SHORT EXERCISE
Restate the entire listing word for word.

STORED DATA
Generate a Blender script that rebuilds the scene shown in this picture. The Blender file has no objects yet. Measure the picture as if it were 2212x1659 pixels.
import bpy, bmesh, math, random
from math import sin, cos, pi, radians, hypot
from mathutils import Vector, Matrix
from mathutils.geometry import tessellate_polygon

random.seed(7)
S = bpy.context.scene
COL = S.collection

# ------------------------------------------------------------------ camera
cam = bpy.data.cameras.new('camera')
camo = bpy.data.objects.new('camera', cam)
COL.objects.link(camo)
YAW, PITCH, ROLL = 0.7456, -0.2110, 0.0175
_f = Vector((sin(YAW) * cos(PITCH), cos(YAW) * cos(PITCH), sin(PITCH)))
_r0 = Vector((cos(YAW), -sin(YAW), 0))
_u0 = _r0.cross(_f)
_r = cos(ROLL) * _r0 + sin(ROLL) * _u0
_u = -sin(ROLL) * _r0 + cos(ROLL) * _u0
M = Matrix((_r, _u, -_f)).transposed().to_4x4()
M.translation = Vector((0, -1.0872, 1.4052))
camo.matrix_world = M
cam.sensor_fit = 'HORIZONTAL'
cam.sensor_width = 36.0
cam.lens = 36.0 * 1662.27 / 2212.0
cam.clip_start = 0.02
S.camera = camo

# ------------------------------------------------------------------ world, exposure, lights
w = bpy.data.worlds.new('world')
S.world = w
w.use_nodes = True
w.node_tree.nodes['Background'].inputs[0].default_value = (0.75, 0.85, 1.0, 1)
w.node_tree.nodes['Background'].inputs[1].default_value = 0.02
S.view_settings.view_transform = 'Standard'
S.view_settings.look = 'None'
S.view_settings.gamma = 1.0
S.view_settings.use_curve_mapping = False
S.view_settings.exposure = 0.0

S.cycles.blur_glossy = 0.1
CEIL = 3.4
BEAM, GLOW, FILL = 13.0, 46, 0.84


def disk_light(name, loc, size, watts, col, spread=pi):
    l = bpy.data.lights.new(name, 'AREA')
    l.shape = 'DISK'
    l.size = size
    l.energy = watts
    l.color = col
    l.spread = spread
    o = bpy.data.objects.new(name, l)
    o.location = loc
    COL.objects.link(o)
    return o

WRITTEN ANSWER
Generate a Blender script that rebuilds the scene shown in this picture. The Blender file has no objects yet. Measure the picture as if it were 2212x1659 pixels.
import bpy, bmesh, math, random
from math import sin, cos, pi, radians, hypot
from mathutils import Vector, Matrix
from mathutils.geometry import tessellate_polygon

random.seed(7)
S = bpy.context.scene
COL = S.collection

# ------------------------------------------------------------------ camera
cam = bpy.data.cameras.new('camera')
camo = bpy.data.objects.new('camera', cam)
COL.objects.link(camo)
YAW, PITCH, ROLL = 0.7456, -0.2110, 0.0175
_f = Vector((sin(YAW) * cos(PITCH), cos(YAW) * cos(PITCH), sin(PITCH)))
_r0 = Vector((cos(YAW), -sin(YAW), 0))
_u0 = _r0.cross(_f)
_r = cos(ROLL) * _r0 + sin(ROLL) * _u0
_u = -sin(ROLL) * _r0 + cos(ROLL) * _u0
M = Matrix((_r, _u, -_f)).transposed().to_4x4()
M.translation = Vector((0, -1.0872, 1.4052))
camo.matrix_world = M
cam.sensor_fit = 'HORIZONTAL'
cam.sensor_width = 36.0
cam.lens = 36.0 * 1662.27 / 2212.0
cam.clip_start = 0.02
S.camera = camo

# ------------------------------------------------------------------ world, exposure, lights
w = bpy.data.worlds.new('world')
S.world = w
w.use_nodes = True
w.node_tree.nodes['Background'].inputs[0].default_value = (0.75, 0.85, 1.0, 1)
w.node_tree.nodes['Background'].inputs[1].default_value = 0.02
S.view_settings.view_transform = 'Standard'
S.view_settings.look = 'None'
S.view_settings.gamma = 1.0
S.view_settings.use_curve_mapping = False
S.view_settings.exposure = 0.0

S.cycles.blur_glossy = 0.1
CEIL = 3.4
BEAM, GLOW, FILL = 13.0, 46, 0.84


def disk_light(name, loc, size, watts, col, spread=pi):
    l = bpy.data.lights.new(name, 'AREA')
    l.shape = 'DISK'
    l.size = size
    l.energy = watts
    l.color = col
    l.spread = spread
    o = bpy.data.objects.new(name, l)
    o.location = loc
    COL.objects.link(o)
    return o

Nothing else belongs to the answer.